She proposed three categories for criminal charges against individuals such as chief executives and energy ministers: unintentional ecocide, ecoslaughter and ecocide. The respective sentences would be equivalent to death caused by dangerous driving, manslaughter and murder.

The definition of ecocide she offered was the mass damage, destruction or loss of ecosystems of a given territory, to such an extent that peaceful enjoyment by the inhabitants of that territory has been severely diminished.

She suggested the size, duration and impact of ecocide could be measured by the international laws applied during wartime. Ecocide might be invoked if the size of the affected area exceeded 200km in length, had an impact on ecosystems for more than three months and had a severe impact on human or natural resources.

I liked her mention of the duty of care, which is a concept frequently in my mind when I contemplate the recklessness of our determination to expand the exploitation of fossil fuels in New Zealand. It was consistent with this that she should suggest lignite mining in Southland and the proposed deepwater drilling in the Great South Basin might qualify as New Zealand examples of ecocide because they would create enormous greenhouse gas emissions.

There’s more information on the ecocide concept on her website.  And there is a good deal on YouTube of which this interview is an example.

I won’t elaborate on or necessarily support the detail of her proposals, but the general concept of international criminal law being invoked to protect the global environment seems to me to be worth upholding. At very least it’s a proposition which deserves an answer. People may scoff at the very idea that so widespread and acceptable a practice as the exploitation of fossil fuels should come anywhere near being considered criminal activity. But last year’s BP Deepwater Horizon oil spill apparently increased interest in Higgins’ proposals. In that case the environmental damage was observable and immediate. Greenhouse gas emissions are more difficult to pin down in terms of direct consequences. And we are all complicit. It would admittedly be difficult to establish a boundary, but surely not impossible. Anyway I’m glad to see someone raising the issue.

We desperately need to develop a conscience over continued fossil fuel exploitation. There have been times in the human past when we took for granted practices which subsequently came to be recognised as unconscionable and were made illegal. Slavery is the obvious example. The abolition of the slave trade in Britain and the emancipation of slaves in the US were not easily won battles; indeed the latter contributed to the enormous death toll of the civil war.  I don’t find it fanciful to compare the battle to reduce greenhouse gas emissions in the 21st century to those earlier conflicts. The same protestations of economic necessity are made, the same downplaying of the effects on the human victims. One hopes there will be no blood shed over climate change mitigation, but the possibility of climate wars can’t be ruled out. All the more reason for it to be made clear in international law that the heedless destruction of the environment cannot continue to be treated as lawful activity and that big corporations and the politicians who abet them must be held to account if they offend.

Higgins is not against corporations, or anti-profit, “but this is what I’m suggesting to turn around this sinking ship very fast.” It’s a valuable advocacy.
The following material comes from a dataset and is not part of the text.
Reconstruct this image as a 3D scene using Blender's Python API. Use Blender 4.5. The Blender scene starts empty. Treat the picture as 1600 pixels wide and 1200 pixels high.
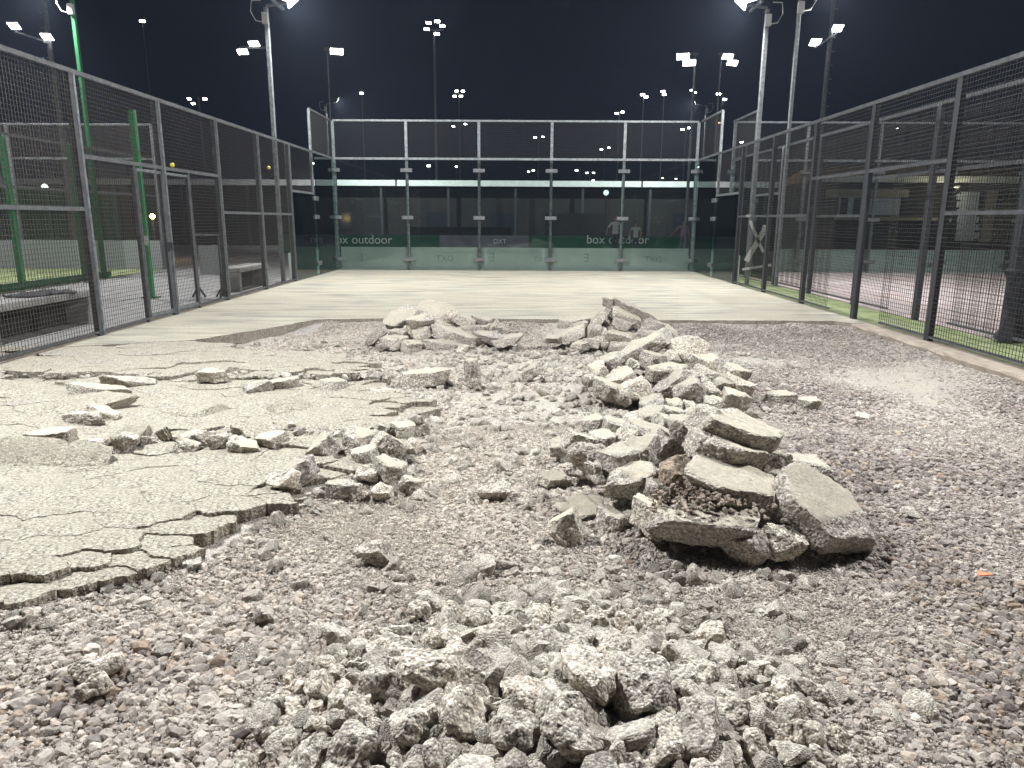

5 thoughts on “The Crime of Ecocide”

  1. Bryan,

    I always find your choice of HotTopics interesting and your insights and clarity of thought among the best of climate bloggers; bar none across the globe. Your thoughts on Polly Higgins work is no exception. But, I also think we need to balance concerns focused on the all too easily identified fossil fuel corporations and “for-profit” governments with the recognition that it is also individual demand that is an integral part of the problems we face. Jeff Rubin recently made this point when talking about the White House Keystone protests. He said:, “Considering the vast majority of emissions from gasoline come not with its extraction and processing but when you turn on your car’s ignition and start burning the oil in your engine, maybe we should be more concerned about the number of cars are on the road as opposed to the source of their fuel.

    So yes, I too think that the concept of international criminal law being used to protect the global environment can be part of the solution. But let us not for one second think that a world court going after big organizations and governments will solve our fossil fuel addiction any more than going after the global drug cartels have ended endemic drug use. The demand side is just as large a part of the problem as the supply side. Until we find and implement successful interventions to reduce and eliminate fossil fuel use at the individual level, we will likely only find new multinational concerns and government officials replacing whichever one may have been brought to some semblance of international justice. Like the drug trade, it simply remains too lucrative a business.

    The consciousness raising you urge, therefore, must range from the corporate board rooms and the government halls of power all the way down to the parent who drives their kids to school and sports, the person who commutes 20K in a lone SUV to work, the teenager who seeks a driver’s license, the businessperson hopping on a long haul flight and the millions of other people who every day ignore the consequences of their energy use on the planet and our children’s future.

    The comparison of the battle to reduce greenhouse gas emissions to slavery has some ethical echoes. But when the battle lines were drawn during the American Civil war, one side did not own slaves. Today, however, we almost all own or benefit from our local and global polluting energy slaves. Thus, like all harmful addictions, the real battle, I believe, is not with the “other” side supplying what we crave, but within ourselves.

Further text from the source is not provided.